**What this task involves**
Write out each line beneath this one exactly as it reads.

**Data**
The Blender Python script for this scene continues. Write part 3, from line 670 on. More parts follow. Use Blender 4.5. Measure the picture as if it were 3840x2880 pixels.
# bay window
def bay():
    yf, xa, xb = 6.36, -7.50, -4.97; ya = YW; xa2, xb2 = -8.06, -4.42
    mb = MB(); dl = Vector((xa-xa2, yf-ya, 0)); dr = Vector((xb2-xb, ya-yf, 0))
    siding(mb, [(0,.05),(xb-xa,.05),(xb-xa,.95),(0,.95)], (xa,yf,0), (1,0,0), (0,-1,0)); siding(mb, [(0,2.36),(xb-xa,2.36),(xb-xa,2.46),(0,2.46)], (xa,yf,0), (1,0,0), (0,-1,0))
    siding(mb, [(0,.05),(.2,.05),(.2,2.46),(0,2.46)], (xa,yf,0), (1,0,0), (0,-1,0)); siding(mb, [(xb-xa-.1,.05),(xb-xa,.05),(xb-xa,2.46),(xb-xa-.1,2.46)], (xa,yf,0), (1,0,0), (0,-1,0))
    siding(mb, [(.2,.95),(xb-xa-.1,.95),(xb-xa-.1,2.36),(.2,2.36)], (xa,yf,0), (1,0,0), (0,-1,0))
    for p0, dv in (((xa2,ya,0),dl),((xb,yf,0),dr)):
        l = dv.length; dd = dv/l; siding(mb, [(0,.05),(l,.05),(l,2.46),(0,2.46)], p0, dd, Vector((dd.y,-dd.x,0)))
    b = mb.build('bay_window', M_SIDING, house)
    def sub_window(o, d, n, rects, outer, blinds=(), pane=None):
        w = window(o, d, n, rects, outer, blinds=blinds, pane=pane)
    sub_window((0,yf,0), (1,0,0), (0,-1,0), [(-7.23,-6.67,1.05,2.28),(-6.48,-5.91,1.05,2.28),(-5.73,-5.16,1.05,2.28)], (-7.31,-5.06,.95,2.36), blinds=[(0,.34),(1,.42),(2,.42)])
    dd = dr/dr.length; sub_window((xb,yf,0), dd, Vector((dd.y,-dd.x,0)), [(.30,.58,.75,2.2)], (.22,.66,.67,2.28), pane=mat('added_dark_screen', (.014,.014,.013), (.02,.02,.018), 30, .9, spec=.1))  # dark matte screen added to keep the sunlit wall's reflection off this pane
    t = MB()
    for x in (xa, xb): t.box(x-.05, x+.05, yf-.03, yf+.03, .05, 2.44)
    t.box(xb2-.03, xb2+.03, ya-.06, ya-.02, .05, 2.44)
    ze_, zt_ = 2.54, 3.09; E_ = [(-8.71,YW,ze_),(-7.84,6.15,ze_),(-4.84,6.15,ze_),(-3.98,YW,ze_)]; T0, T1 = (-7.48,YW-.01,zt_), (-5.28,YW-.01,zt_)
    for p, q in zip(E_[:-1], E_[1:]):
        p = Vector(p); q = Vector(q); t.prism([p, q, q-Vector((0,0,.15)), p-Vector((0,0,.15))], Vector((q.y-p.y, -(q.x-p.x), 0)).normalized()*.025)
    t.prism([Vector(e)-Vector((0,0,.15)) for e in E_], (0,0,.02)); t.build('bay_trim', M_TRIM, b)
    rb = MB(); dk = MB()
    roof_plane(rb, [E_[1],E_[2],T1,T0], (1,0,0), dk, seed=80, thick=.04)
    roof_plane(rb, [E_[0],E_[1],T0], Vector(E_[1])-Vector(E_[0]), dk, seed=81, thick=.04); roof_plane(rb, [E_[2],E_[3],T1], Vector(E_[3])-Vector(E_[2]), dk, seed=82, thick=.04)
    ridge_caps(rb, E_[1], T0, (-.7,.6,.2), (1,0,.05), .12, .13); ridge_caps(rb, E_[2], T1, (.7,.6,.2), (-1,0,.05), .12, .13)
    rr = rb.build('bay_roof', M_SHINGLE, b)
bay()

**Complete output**
The Blender Python script for this scene continues. Write part 3, from line 670 on. More parts follow. Use Blender 4.5. Measure the picture as if it were 3840x2880 pixels.
# bay window
def bay():
    yf, xa, xb = 6.36, -7.50, -4.97; ya = YW; xa2, xb2 = -8.06, -4.42
    mb = MB(); dl = Vector((xa-xa2, yf-ya, 0)); dr = Vector((xb2-xb, ya-yf, 0))
    siding(mb, [(0,.05),(xb-xa,.05),(xb-xa,.95),(0,.95)], (xa,yf,0), (1,0,0), (0,-1,0)); siding(mb, [(0,2.36),(xb-xa,2.36),(xb-xa,2.46),(0,2.46)], (xa,yf,0), (1,0,0), (0,-1,0))
    siding(mb, [(0,.05),(.2,.05),(.2,2.46),(0,2.46)], (xa,yf,0), (1,0,0), (0,-1,0)); siding(mb, [(xb-xa-.1,.05),(xb-xa,.05),(xb-xa,2.46),(xb-xa-.1,2.46)], (xa,yf,0), (1,0,0), (0,-1,0))
    siding(mb, [(.2,.95),(xb-xa-.1,.95),(xb-xa-.1,2.36),(.2,2.36)], (xa,yf,0), (1,0,0), (0,-1,0))
    for p0, dv in (((xa2,ya,0),dl),((xb,yf,0),dr)):
        l = dv.length; dd = dv/l; siding(mb, [(0,.05),(l,.05),(l,2.46),(0,2.46)], p0, dd, Vector((dd.y,-dd.x,0)))
    b = mb.build('bay_window', M_SIDING, house)
    def sub_window(o, d, n, rects, outer, blinds=(), pane=None):
        w = window(o, d, n, rects, outer, blinds=blinds, pane=pane)
    sub_window((0,yf,0), (1,0,0), (0,-1,0), [(-7.23,-6.67,1.05,2.28),(-6.48,-5.91,1.05,2.28),(-5.73,-5.16,1.05,2.28)], (-7.31,-5.06,.95,2.36), blinds=[(0,.34),(1,.42),(2,.42)])
    dd = dr/dr.length; sub_window((xb,yf,0), dd, Vector((dd.y,-dd.x,0)), [(.30,.58,.75,2.2)], (.22,.66,.67,2.28), pane=mat('added_dark_screen', (.014,.014,.013), (.02,.02,.018), 30, .9, spec=.1))  # dark matte screen added to keep the sunlit wall's reflection off this pane
    t = MB()
    for x in (xa, xb): t.box(x-.05, x+.05, yf-.03, yf+.03, .05, 2.44)
    t.box(xb2-.03, xb2+.03, ya-.06, ya-.02, .05, 2.44)
    ze_, zt_ = 2.54, 3.09; E_ = [(-8.71,YW,ze_),(-7.84,6.15,ze_),(-4.84,6.15,ze_),(-3.98,YW,ze_)]; T0, T1 = (-7.48,YW-.01,zt_), (-5.28,YW-.01,zt_)
    for p, q in zip(E_[:-1], E_[1:]):
        p = Vector(p); q = Vector(q); t.prism([p, q, q-Vector((0,0,.15)), p-Vector((0,0,.15))], Vector((q.y-p.y, -(q.x-p.x), 0)).normalized()*.025)
    t.prism([Vector(e)-Vector((0,0,.15)) for e in E_], (0,0,.02)); t.build('bay_trim', M_TRIM, b)
    rb = MB(); dk = MB()
    roof_plane(rb, [E_[1],E_[2],T1,T0], (1,0,0), dk, seed=80, thick=.04)
    roof_plane(rb, [E_[0],E_[1],T0], Vector(E_[1])-Vector(E_[0]), dk, seed=81, thick=.04); roof_plane(rb, [E_[2],E_[3],T1], Vector(E_[3])-Vector(E_[2]), dk, seed=82, thick=.04)
    ridge_caps(rb, E_[1], T0, (-.7,.6,.2), (1,0,.05), .12, .13); ridge_caps(rb, E_[2], T1, (.7,.6,.2), (-1,0,.05), .12, .13)
    rr = rb.build('bay_roof', M_SHINGLE, b)
bay()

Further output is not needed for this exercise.